Tengo la sensación de que siempre que se aborda el asunto de la formación en las empresas la mayor parte de los modelos formativos se centran en cursos, titulaciones, métodos, medios, centros de enseñanza, etc. La necesidad específica, el propósito y el resultado esperado permanecen muchas veces en un segundo plano.
Otra sensación que tengo es que los mayores beneficiarios de la impartición de los cursos son los consultores y profesionales que con gran abnegación exponen su alto nivel de conocimiento, conscientes, con seguridad, de que solo un pequeño porcentaje de ese conocimiento será absorbido por los presentes en su puesta en escena. Llamamos formación a lo que en la mayor parte de los casos es una exhibición magistral de quien ya sabe y sigue aprendiendo a través de la enseñanza. El contenido formativo empieza y acaba en los formadores, a menos que hayan conseguido conectar algún apartado de su discurso con nuestras necesidades o emociones.
El índice de eficacia (capacitación operativa con impacto real en resultados) de estos sistemas de aprendizaje es muy difícil de medir, con lo que productivamente las actividades formativas parecen relegadas a ser un trámite cuasi higiénico y rutinario. Todos sabemos que el verdadero aprendizaje está en otra parte.
En entornos de desempeño avanzado, el simple hecho de tener asignada una responsabilidad, de la naturaleza que sea, es suficiente para que los profesionales encendamos el motor del autoaprendizaje.

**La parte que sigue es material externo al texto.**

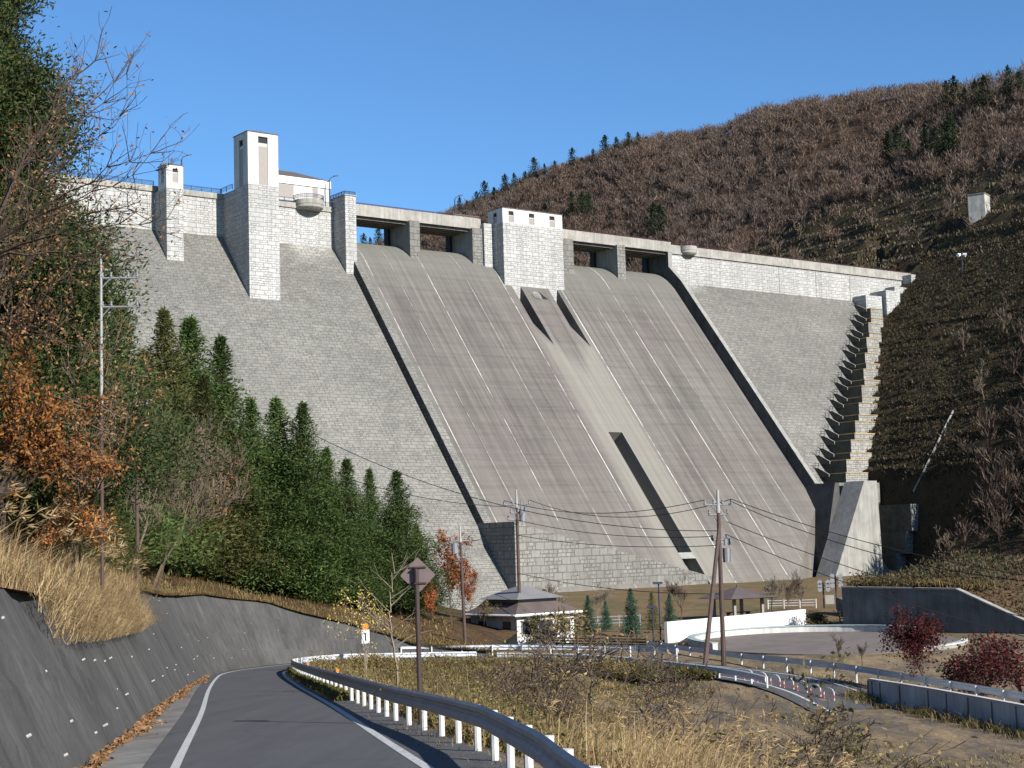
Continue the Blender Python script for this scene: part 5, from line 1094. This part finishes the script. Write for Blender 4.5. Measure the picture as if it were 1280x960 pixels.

El muchas veces burocrático “acompañamiento” de las empresas es, como fuente de conocimiento, algo testimonial al lado de nuestro interés, nuestra experiencia, Google y YouTube, nuestros compañeros, nuestros errores y el análisis de nuestros resultados.

La formación que nos hace ser profesionales excelentes es una actitud personal y no la ciencia infusa en Power Point.